A children’s band regaled the rally with songs of love and peace. One song in English had the refrain Your love is in me whenever I cry in darkness - a throw back of the sufferings of Japanese children who evaporated in the dark atomic clouds and the few who survived only to die of leukemia later.

Their Urdu song sent the message that children of the world should come together in spreading love and peace.

Seven-year-old Sara Khan gave a speech wishing for a world of peace. “Every religion is for peace then why should there be wars in the world?” she asked.

Twelve-year-old Salar Khan, designated Ambassador for Peace, gave a presentation in which he dreamed of a world at harmony bereft of hatred.

There were also echoes of the ignominy suffered by two courageous women in Shazia and Mukhtaran Mai. Teenager Sandas Chaudhry referred to them and regretted the lot of women who have to face violence in the society, including horrors of war. She called for restoring trust and balance in the society.

Writer and social activist Kishwar Naheed, who was present in the peace rally, said instead of spending money on weapons, the country needs to spend on creating more schools, and better health care for women.

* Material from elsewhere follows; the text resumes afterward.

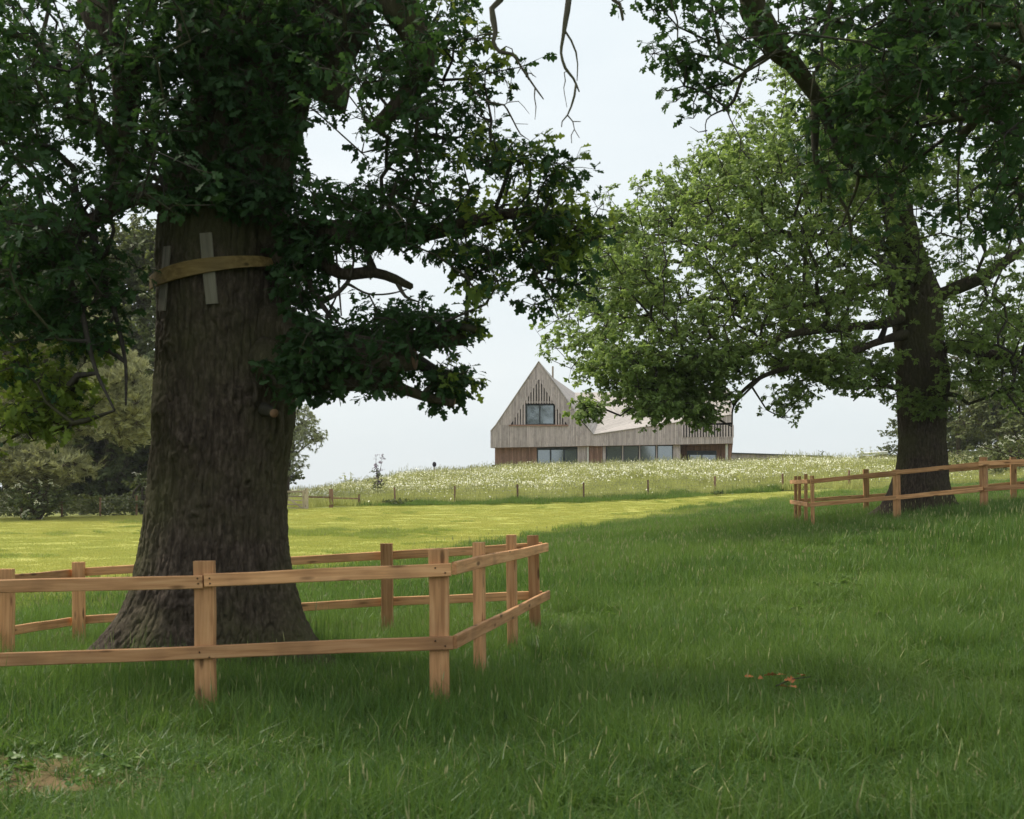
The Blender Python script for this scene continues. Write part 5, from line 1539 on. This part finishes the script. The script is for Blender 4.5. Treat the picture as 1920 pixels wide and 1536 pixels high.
# barge boards on the gable and coping on the parapet
for a, b in ((HP(1010.3, 678, .06), HP(930, 797, .06)), (HP(930, 797, .06), HP(920, 809, .06)), (HP(1010.3, 678, .06), HP(1113, 815, .06)), (HP(1113, 815, .06), HP(1374, 777.6, .06))):
    board("coping", a + UP * .02, b + UP * .02, .05, .14, M['roof'], house, HO, seed=9)
# left slope and rear of the gable, rear wall
bl = HP(930, 797) - 9 * f3; ba = Ra; bb = HP(920, 840) - 9 * f3
slab("roof_slope", [apex, HP(930, 797), bl, ba], .06, M['roof'])
slab("side_wall", [HP(920, 809), HP(920, 840), bb, HP(920, 809) - 9 * f3], .06, M['clad'])
slab("side_wall", [HP(928, 838, -.5), HP(928, 878, -.5), HP(928, 878, -9), HP(928, 838, -9)], .06, M['cedar'])
slab("side_wall", [Fe, HP(1373, 832), HP(1372, 832) - 7 * f3 - 2.6 * np.append(fu, 0), R2], .06, M['clad'])
slab("rear_wall", [Rm, Rr, HP(1085, 870, -7.5), HP(1368, 870, -7.5), R2], .06, M['clad'])
slab("rear_wall", [ba, bl, HP(940, 870, -9), HP(1085, 870, -9), Rr], .06, M['clad'])
slab("floor_slab", [HP(922, 876), HP(1372, 872), HP(1372, 872) - 8 * f3, HP(922, 876) - 8 * f3], .2, M['dark_void'])
pole("flue", 1036.5, 687, 722, -4.4, .08, M['gate'])
# right end: tapering wall down to the recess
boards(q((1368, 831), (1374, 831), (1369.5, 874), (1366.5, 874), off=-.2), UP, .13, M['cedar'], seed=41)
# low wing to the right
wing = empty("low_wing", (24, 104, 4)); tag(wing, "long low timber clad wall with flat dark coping running right from the house", "wall")
def WP(px, py, d): return P(px, py, d)
_ho = HO; HO = np.array([24, 104, 4.0])
wa, wb = WP(1370, 851, 96), WP(1560, 857, 108)
wa0, wb0 = WP(1370, 878, 96), WP(1560, 880, 108)
boards([wa, wb, wb0, wa0], UP, .3, M['clad'], parent=wing, seed=50)
board("coping", wa + UP * .05, wb + UP * .05, .09, .5, M['frame'], wing, HO, seed=3)
HO = _ho
hut = empty("flat_roofed_shed", tuple(P(1636, 860, 112))); tag(hut, "small pale flat roofed shed on the hilltop left of the far oak trunk", "shed")
_ho = HO; HO = np.array(hut.location)
boards([P(1612, 855, 111), P(1661, 853.5, 113), P(1661, 872, 113), P(1612, 872, 111)], UP, .35, M['gate'], parent=hut, seed=51)
slab_ = prism("roof_slab", [P(1608, 853.5, 110.6), P(1663, 851.5, 112.8), P(1665, 851.5, 116.8), P(1612, 853.5, 114.6)], UP, .22, M['white'], hut)
boards([P(1661, 853.5, 113), P(1663, 853.5, 117), P(1663, 872, 117), P(1661, 872, 113)], UP, .35, M['gate'], parent=hut, seed=52, face=(1, 0, 0))
HO = _ho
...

About 30,000 schools could be built with the money needed to make one atom bomb, she said.

Asked why the Americans had to use atom bombs, she said the Americans wanted to prove their superiority over the Soviets. However, that did not explain the need to deface Nagasaki with another atom bomb when Japan had already capitulated, as disclosed in the intelligence documents titled ‘Ultra Secrets of World War II,’ published in the US in 1975.

What hope to entertain for future when American Marlene Davis says in Lexington Herald of July 31: “We have sent our soldiers to the Middle East but left our best weapons (nuclear bombs) at home”.